Monday, January 10, 2011

confessions of a crazy women

Yesterday I almost felt like a whole person, I didn't even cry once. I contribute it to being at work and staying busy. I just can't do that all the time though.

This morning I woke up (its my day off) and couldn't handle the pain, I broke down crying... Why am I so weak? All I could think about was how it was his first day back teaching classes and that normally we would go to breakfast after he was done. I can't believe he is really gone, and I mean gone gone. He won't ever call or talk to me again (a girl can hope but in reality he won't). I just want to go back to when we were happy and just leave it at that. But I can't, he made all these promises to me and broke every single one of them. I just don't know how to convince myself that its really over.

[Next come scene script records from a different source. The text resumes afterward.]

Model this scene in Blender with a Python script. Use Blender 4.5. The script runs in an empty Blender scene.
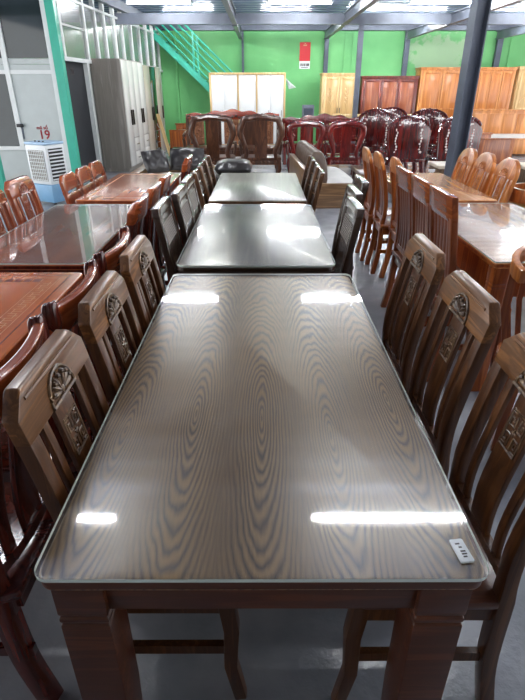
import bpy, bmesh, math, random
from mathutils import Vector, Matrix
random.seed(7)
S = bpy.context.scene
COL = S.collection
PI = math.pi

# ------------------------------------------------------------------ camera
FPX, TH, CX, CAMZ = 505.0, math.radians(27.4), 261.5, 1.524
def ray(px, py):
    a, b = (px-CX), (350-py)
    return Vector((a, FPX*math.cos(TH)+b*math.sin(TH), -FPX*math.sin(TH)+b*math.cos(TH)))
def at(px, py, Y):
    d = ray(px, py); t = Y/d.y
    return d.x*t, CAMZ+d.z*t            # x, z at distance Y
cam_d = bpy.data.cameras.new('camera'); cam = bpy.data.objects.new('camera', cam_d); COL.objects.link(cam)
cam_d.sensor_fit = 'VERTICAL'; cam_d.sensor_height = 24; cam_d.lens = FPX/700*24
cam_d.clip_start = .02; cam_d.clip_end = 100
cam.location = (0, 0, CAMZ); cam.rotation_euler = (PI/2-TH, 0, -math.radians(.11))
S.camera = cam

# ------------------------------------------------------------------ materials
def lin(c):
    return tuple(((v/255)/12.92 if v/255 <= .04045 else ((v/255+.055)/1.055)**2.4) for v in c)+(1,)
def newmat(name):
    m = bpy.data.materials.new(name); m.use_nodes = True
    nt = m.node_tree; b = nt.nodes['Principled BSDF']
    return m, nt, b
def N(nt, t, **kw):
    n = nt.nodes.new(t)
    for k, v in kw.items(): setattr(n, k, v)
    return n
def plain(name, c, rough=.5, metal=0, coat=0, noise=.08, nscale=6, bump=0, bscale=60, emit=0):
    m, nt, b = newmat(name)
    tc = N(nt, 'ShaderNodeTexCoord'); no = N(nt, 'ShaderNodeTexNoise')
    no.inputs['Scale'].default_value = nscale; no.inputs['Detail'].default_value = 4
    nt.links.new(tc.outputs['Object'], no.inputs['Vector'])
    rp = N(nt, 'ShaderNodeValToRGB'); L = lin(c)
    rp.color_ramp.elements[0].position = .3; rp.color_ramp.elements[1].position = .7
    rp.color_ramp.elements[0].color = tuple(v*(1-noise) for v in L[:3])+(1,)
    rp.color_ramp.elements[1].color = tuple(min(1, v*(1+noise)) for v in L[:3])+(1,)
    nt.links.new(no.outputs['Fac'], rp.inputs['Fac']); nt.links.new(rp.outputs['Color'], b.inputs['Base Color'])
    b.inputs['Roughness'].default_value = rough; b.inputs['Metallic'].default_value = metal
    b.inputs['Coat Weight'].default_value = coat; b.inputs['Coat Roughness'].default_value = .12
    if bump:
        n2 = N(nt, 'ShaderNodeTexNoise'); n2.inputs['Scale'].default_value = bscale
        nt.links.new(tc.outputs['Object'], n2.inputs['Vector'])
        bp = N(nt, 'ShaderNodeBump'); bp.inputs['Strength'].default_value = bump; bp.inputs['Distance'].default_value = .01
        nt.links.new(n2.outputs['Fac'], bp.inputs['Height']); nt.links.new(bp.outputs['Normal'], b.inputs['Normal'])
    if emit:
        b.inputs['Emission Color'].default_value = L; b.inputs['Emission Strength'].default_value = emit
    return m
def wood(name, dark, light, axis='z', scale=22, rough=.32, coat=.35, contrast=.25, stretch=.06):
    m, nt, b = newmat(name)
    tc = N(nt, 'ShaderNodeTexCoord'); mp = N(nt, 'ShaderNodeMapping'); oi = N(nt, 'ShaderNodeObjectInfo')
    sc = [scale]*3; sc['xyz'.index(axis)] = scale*stretch
    mp.inputs['Scale'].default_value = sc
    ad = N(nt, 'ShaderNodeVectorMath', operation='ADD'); ml = N(nt, 'ShaderNodeMath', operation='MULTIPLY'); ml.inputs[1].default_value = 17
    nt.links.new(oi.outputs['Random'], ml.inputs[0]); nt.links.new(tc.outputs['Object'], ad.inputs[0]); nt.links.new(ml.outputs[0], ad.inputs[1])
    nt.links.new(ad.outputs[0], mp.inputs['Vector'])
    n1 = N(nt, 'ShaderNodeTexNoise'); n1.inputs['Scale'].default_value = 1; n1.inputs['Detail'].default_value = 5; n1.inputs['Distortion'].default_value = 1.2
    nt.links.new(mp.outputs[0], n1.inputs['Vector'])
    w = N(nt, 'ShaderNodeMath', operation='MULTIPLY'); w.inputs[1].default_value = 22
    sn = N(nt, 'ShaderNodeMath', operation='SINE'); nt.links.new(n1.outputs['Fac'], w.inputs[0]); nt.links.new(w.outputs[0], sn.inputs[0])
    mx = N(nt, 'ShaderNodeMath', operation='MULTIPLY_ADD'); mx.inputs[1].default_value = contrast
    nt.links.new(sn.outputs[0], mx.inputs[0]); nt.links.new(n1.outputs['Fac'], mx.inputs[2])
    rp = N(nt, 'ShaderNodeValToRGB'); rp.color_ramp.elements[0].position = .2; rp.color_ramp.elements[1].position = .8
    rp.color_ramp.elements[0].color = lin(dark); rp.color_ramp.elements[1].color = lin(light)
    nt.links.new(mx.outputs[0], rp.inputs['Fac']); nt.links.new(rp.outputs['Color'], b.inputs['Base Color'])
    b.inputs['Roughness'].default_value = rough; b.inputs['Coat Weight'].default_value = coat; b.inputs['Coat Roughness'].default_value = .15
    return m
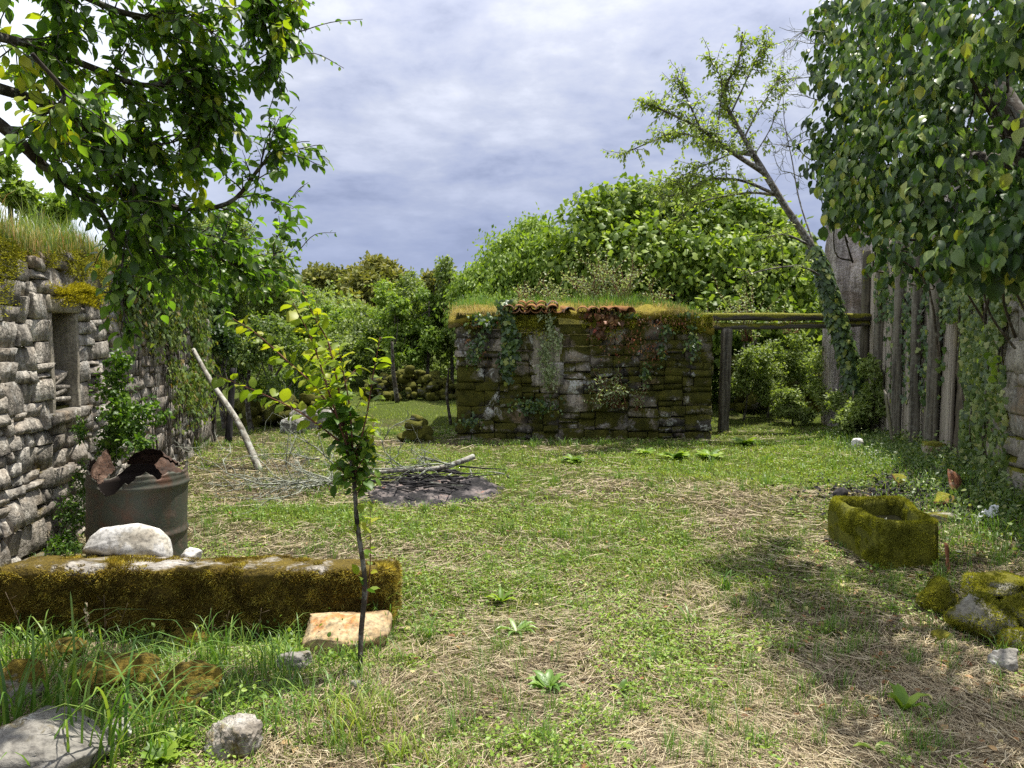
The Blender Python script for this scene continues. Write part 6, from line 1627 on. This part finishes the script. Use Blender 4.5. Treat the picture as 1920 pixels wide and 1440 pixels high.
# cap of earth along the wall top
uu, vv = np.meshgrid(np.linspace(0, WLEN, 150), np.linspace(.03, .58, 16), indexing='ij'); zt = np.vectorize(topw)(uu) - .04 + .10 * np.sin(np.clip(vv / .6, 0, 1) * PI) + (fb2(uu, vv, 6, 4, 3) - .5) * .20
M['cap'] = stone_mat('wall_cap_earth', [(.30, (.05, .038, .022)), (.5, (.14, .105, .055)), (.7, (.28, .21, .11))], moss=.75, mosscols=((.10, .085, .008), (.36, .30, .025)), bstr=1.0)
capo = sheet_grid(uu, vv, zt, .12, 'earth_cap', M['cap'], wl)
Vc = on_wall(uu.ravel(), zt.ravel(), -vv.ravel()); i, j = np.meshgrid(np.arange(149), np.arange(15), indexing='ij'); i = i.ravel(); j = j.ravel(); Fc = np.stack([i * 16 + j, (i + 1) * 16 + j, (i + 1) * 16 + j + 1, i * 16 + j + 1], -1)
# hanging moss below the cap, round the lintel
g = np.random.default_rng(15); n = 20000; s_ = g.uniform(wall_s(4.5), wall_s(7.4), n); dep = np.abs(g.normal(0, .22, n)); f = fb2(s_, s_ * 0 + 3, 3.0, 3, 5); ok = dep < (f - .28) * 1.25; s_, dep = s_[ok], dep[ok]; z = np.array([topw(a) for a in s_]) - dep + .02
ok = (fb2(s_, z, 5, 4, 8) > .50); s_, z = s_[ok], z[ok]; p = on_wall(s_, z, g.uniform(.0, .06, len(s_))); mb = MB()
tufts(mb, p, np.tile(np.array([[.8, .1, .1]]), (len(p), 1)), g.uniform(.008, .022, len(p)), .008); WM = Matrix.Translation(W0) @ Matrix.Rotation(wl.rotation_euler.z, 4, 'Z'); mb.build('hanging_moss', M['mossgreen'], wl, kind='stuff').matrix_parent_inverse = WM.inverted()
n = 9000; s_ = np.concatenate([g.normal(NX0 + .25, .16, n // 2), g.normal(NX1 + .05, .10, n // 2)]); s_ = s_[np.abs(s_ - (NX0 + NX1) / 2) < .55]; z = NZ1 + .155 + np.abs(g.normal(0, .020, len(s_))) + .02 * np.sin(s_ * 9); z -= (g.random(len(s_)) < .2) * g.uniform(0, .10, len(s_))
p = on_wall(s_, z, g.uniform(.05, .12, len(s_))); mb = MB(); tufts(mb, p, np.tile(np.array([[.5, .0, .7]]), (len(p), 1)), g.uniform(.010, .024, len(p)), .009); mb.build('lintel_moss', M['mossbright'], wl, kind='stuff').matrix_parent_inverse = WM.inverted()

# ---- plants one can point to
def rosette(name, label, px, py, n, L, wd, mat, seed, rise=.5, T=None, cat='plant', arch=.4):
    q = G(px, py); t = thing(name, label, cat, tuple(q)); g = np.random.default_rng(seed); T = T or T_ovate(wd, .05, .25)
    for k in range(n):
        a = k * 2.4 + g.normal(0, .2); el = rise * g.uniform(.5, 1.5) * (1 - .3 * (k % 2)); d = np.array([math.cos(a), math.sin(a), el])
        m1 = MB(); leaves(m1, T, np.array([[0, 0, .01]]), d[None], np.array([[-math.cos(a) * el, -math.sin(a) * el, 1.0]]), L * g.uniform(.65, 1.15), g.random(1), g); m1.build('leaf', mat, t, True)
    return t
rosette('weed_plant', 'pale green broad-leaved rosette plant in the straw, the nearest big one', 1028, 1296, 15, .105, .19, M['rosette'], 1, .7)
rosette('weed_plant', 'grey-green sprawling rosette midway between the pale rosette and the ash heap', 968, 1188, 10, .11, .12, M['rosette'], 2, .45, T=T_ovate(.12, .03, .3))
rosette('weed_plant', 'small leafy rosette just beyond the grey-green sprawling one', 940, 1128, 10, .10, .14, M['weed'], 3, .8)
rosette('weed_plant', 'upright weed with few large oval leaves, alone in the shaded litter', 1694, 1338, 7, .105, .22, M['weed'], 4, 1.2)
rosette('weed_plant', 'small drooping-leaved weed near the bottom edge of the shaded litter', 1640, 1412, 5, .075, .18, M['weed'], 5, .6)
rosette('weed_plant', 'bright lobed weed at the bottom edge below the pale rosette', 1165, 1400, 12, .065, .3, M['weed'], 6, .4, T=LOBED)
rosette('weed_plant', 'tiny two-tone seedling right of the pale rosette', 1166, 1300, 7, .06, .22, M['weed'], 7, .9)
rosette('weed_plant', 'heart-leaved seedling against the near face of the trough', 1725, 1085, 6, .06, .38, M['ivy_sun'], 8, 1.6)
for k, (px, py, lab) in enumerate([(1330, 862, 'big fern-like bright leaf cluster in the clover nearest to the shed'), (1265, 862, 'broad lobed bright weed left of the fern-like cluster'), (1395, 835, 'pale spreading weed at the foot of the timber post'), (1075, 866, 'small bright weed in the grass before the middle of the shed wall'), (1210, 852, 'leafy weed in the grass close to the shed wall')]):
    rosette('broad_weed', lab, px, py, 22, .21 if k < 3 else .15, .2, M['weed'], 20 + k, .8, T=LOBED)
# blade clumps with individually built blades
def clump(name, label, px, py, n, h, w, seed, spread=.05, lean=(.2, .9), dirb=(0, 0), mat='longgrass', q=None):
    q = q if q is not None else G(px, py); t = thing(name, label, 'grass clump', tuple(q)); g = np.random.default_rng(seed)
    for k in range(n):
        p = np.array([[g.normal(0, spread), g.normal(0, spread), 0]]); a = g.uniform(0, 2 * PI); l = g.uniform(*lean); ln = np.array([[math.cos(a) * l + dirb[0], math.sin(a) * l + dirb[1]]])
        m1 = MB(); blades(m1, p, np.array([h * g.uniform(.5, 1.15)]), ln, np.array([w * g.uniform(.7, 1.2)]), g.random(1), k=7, curl=1.2); m1.build('blade', M[mat], t, True)
    return t
clump('grass_clump', 'large clump of long arching green blades before the mossy block', 70, 1385, 64, .62, .013, 1, .09, (.1, .8), (.30, 0))
clump('grass_clump', 'arching clump with one blade reaching over the mossy stones', 190, 1440, 32, .52, .013, 2, .08, (.2, .8), (.35, 0))
clump('grass_clump', 'upright grass clump against the middle of the mossy block', 395, 1260, 36, .36, .008, 3, .05, (.1, .6), (.1, 0))
clump('grass_clump', 'thin-bladed clump left of the tan stone', 500, 1275, 36, .30, .006, 4, .06, (.1, .6))
clump('grass_clump', 'bluish grass clump at the right end of the mossy block', 712, 1190, 40, .34, .006, 5, .035, (.2, .8), (.15, 0))
clump('grass_clump', 'spreading clump in the grass right of the tan stone', 800, 1200, 30, .16, .006, 6, .03, (.3, 1.1))
clump('grass_clump', 'broad-bladed clump standing alone in the grass before the trough', 1360, 1110, 26, .19, .009, 7, .025, (.1, .6))
clump('grass_clump', 'low splayed clump left of the broad-bladed one', 1296, 1172, 14, .15, .010, 8, .015, (.4, 1.2))
clump('grass_clump', 'bright grass tussock below the foot of the young tree', 655, 1370, 80, .24, .006, 9, .07, (.1, .7), mat='grass')
clump('grass_clump', 'bright grass tussock at the bottom edge right of the young tree', 760, 1425, 50, .12, .007, 10, .045, (.1, .8), mat='grass')
clump('grass_clump', 'thin tall grass beside the barn stones behind the plastic scrap', 1890, 1010, 44, .26, .005, 11, .10, (.1, .6), (-.1, 0))
clump('grass_clump', 'bright grass tuft by the mossy block left end', 40, 1255, 46, .32, .008, 12, .07, (.1, .7))
clump('grass_clump', 'grass tuft rooted beside the grey boulder nearest the dark twigs', 300, 1390, 50, .34, .008, 13, .05, (.2, .8))
clump('grass_clump', 'tall grass at the foot of the pier', 372, 850, 40, .32, .008, 14, .10, (.1, .5))
# lobed weed and flower spike
q = G(330, 1390)
for k, (px, py, lab) in enumerate([(330, 1405, 'pale lobed-leaved weed between the mossy stones'), (300, 1440, 'second lobed-leaved weed at the bottom edge beside the grass clump'), (545, 1240, 'small leafy weed in front of the tan stone')]):
    rosette('weed_plant', lab, px, py, 30, .085, .3, M['weed'], 40 + k, 1.3, T=LOBED)
# leafy growth at the foot of the barn
g = np.random.default_rng(78); n = 15000; y = 4.6 + 7.4 * g.random(n) ** .8; x = 2.48 + .26 * y - np.abs(g.normal(0, .38, n)) - .02; ok = fb2(x, y, 2.6, 3, 17) > .44; x, y = x[ok], y[ok]; n = len(x)
hgt_ = np.abs(g.normal(0, .10, n)) * (1 - np.clip((2.48 + .26 * y - x) / 1.2, 0, .9)); p = gpos(x, y) + np.stack([0 * x, 0 * x, hgt_], -1); mb = MB(); leaves(mb, OVA, p, rdir(n, g) + [0, 0, .2], np.array([-.2, -.2, 1.0]) + rdir(n, g) * .6, g.uniform(.018, .048, n), None, g)
mb.build('undergrowth', M['ivy_lime'], None, kind='stuff', label='low leafy plants along the foot of the barn', cat='weeds')
n = 7000; y = 4.6 + 7.4 * g.random(n); x = 2.48 + .26 * y - np.abs(g.normal(0, .45, n)); a = g.uniform(0, 6.28, n); l = g.uniform(.1, .7, n); mb = MB()
blades(mb, gpos(x, y), g.uniform(.07, .26, n) * (.3 + fb2(x, y, 3, 3, 9)), np.stack([np.cos(a) * l, np.sin(a) * l], -1), .005, None, k=3)
mb.build('rough_grass', M['longgrass'], None, kind='stuff', label='rough grass along the foot of the barn', cat='grass')
n = 2600; q = G(1740, 925); x = g.normal(q.x, .42, n); y = g.normal(q.y, .55, n); mb = MB(); leaves(mb, OVA, gpos(x, y, .012) + np.stack([0 * x, 0 * x, g.random(n) * .03], -1), rdir(n, g) * [1, 1, .5], np.array([0, 0, 1.0]) + rdir(n, g) * .8, g.uniform(.02, .06, n), None, g)
mb.build('leaf_litter', M['char'], None, kind='stuff', label='black rotten litter between the trough and the barn', cat='litter')
# low leafy growth among the stones before the mossy block
g = np.random.default_rng(77); n = 9000; x = g.uniform(-2.6, -.7, n); y = g.uniform(2.7, 3.95, n); ok = (x > -.66 * y - .1) & (fb2(x, y, 4, 3, 7) > .60); x, y = x[ok], y[ok]; n = len(x)
p = gpos(x, y) + np.stack([0 * x, 0 * x, np.abs(g.normal(0, .05, n))], -1); mb = MB(); leaves(mb, OVA, p, rdir(n, g) + [0, 0, .3], np.array([0, -.1, 1.0]) + rdir(n, g) * .6, g.uniform(.012, .034, n), None, g)
mb.build('undergrowth', M['weed'], None, kind='stuff', label='low leafy weeds between the stones before the mossy block', cat='weeds')
n = 2600; x = g.uniform(-2.6, -.6, n); y = g.uniform(2.7, 3.95, n); x, y = x[x > -.66 * y - .1], y[x > -.66 * y - .1]; n = len(x); a = g.uniform(0, 6.28, n); l = g.uniform(.2, .9, n); mb = MB()
blades(mb, gpos(x, y), g.uniform(.06, .20, n) * (.4 + fb2(x, y, 4, 3, 9)), np.stack([np.cos(a) * l, np.sin(a) * l], -1), g.uniform(.003, .007, n), None, k=4)
mb.build('rough_grass', M['longgrass'], None, kind='stuff', label='rough grass between the stones before the mossy block', cat='grass')
t = thing('flower_spike', 'pennywort spike of small cream flowers before the mossy block', 'plant'); q = G(170, 1330)
top = P(160, 1130, q.y); pts = cat_rom([q, P(185, 1220, q.y), P(165, 1170, q.y), top], 20); mb = MB(); mb.add(*tube(pts, [.003, .0015], 5)); mb.build('stem', M['longgrass'], t, True)
g = np.random.default_rng(3); n = 60; i = g.integers(8, 20, n); mb = MB(); leaves(mb, OVA, pts[i] + g.normal(0, .004, (n, 3)), np.array([0, 0, -1.0]) + rdir(n, g) * .7, rdir(n, g), .012, np.full(n, .9), g); mb.build('flowers', M['straw'], t, kind='stuff')
t = thing('dead_stalk', 'thin black dead stalks leaning beside the grey boulder', 'stalk'); mb = MB()
for a, b_ in (((215, 1440), (172, 1370)), ((190, 1430), (235, 1300)), ((170, 1420), (165, 1350))):
    q = G(*a); mb.add(*tube(cat_rom([q, P(*b_, q.y + .1)], 6), [.005, .003], 5))
mb.build('stalks', M['char'], t, True)
t = thing('dry_stalks', 'branched dry flower stalks rising before the mossy block', 'stalk'); mb = MB(); g = np.random.default_rng(6)
for a, b_ in (((190, 1260), (195, 1115)), ((185, 1250), (240, 1130)), ((60, 1240), (10, 1110)), ((390, 1240), (395, 1140)), ((400, 1240), (430, 1145)), ((470, 1230), (490, 1140))):
    q = G(*a); e = P(*b_, q.y); pts = cat_rom([q, q.lerp(e, .5) + Vector((.01, 0, 0)), e], 10); mb.add(*tube(pts, [.0022, .0012], 4))
    for _ in range(5): i = int(g.integers(4, 9)); mb.add(*tube([pts[i], pts[i] + np.array([g.normal(0, .03), 0, g.uniform(.01, .04)])], [.0012, .0008], 3))
mb.build('stalks', M['straw'], t, True, kind='stuff')

# reddish bits at the shed corner
for o in D.objects:
    if o.type == 'MESH' and o.parent is None and 'label' not in o and o.get('kind') != 'structure': print('UNTAGGED', o.name)
tri = sum(len(m_.polygons) for m_ in D.meshes); print('polys', tri, 'objects', len(D.objects))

The other night I went out with Jaimee and Jer and Kyle. It was so nice to not be the third wheel, Kyle even bought my dinner. Talk about shocking, no other guy besides Blair has bought my dinner in about 3 years. It wasn't a date or anything but he is so sweet, I'm glad i'm proving to myself that I CAN make new friends.

I need to focus on what I can do from here on out. I can have a fresh start and I can be a whole person. I have been going to the gym with Syd and I know I'll have a rockin' body by summer. Who knows maybe i'll be wearing a bikini for the first time EVER. It has been such a good thing for me to focus on myself when I'm at the gym. I used to hate exercise but I feel better when I do.

Its already been 10 days since I talked to him last. I don't know why he hasn't called, part of me wishes he would. The other part knows how I can't go back to what we had. If he asked me to marry him i'd be back in his arms... is that sad? I know it won't happen, I'm trying to move on, really I am.

My goals include being happy with who I am, moving out to an apartment by myself, and graduation. These are all about me, and its what I need to focus on it. I CAN DO IT!!!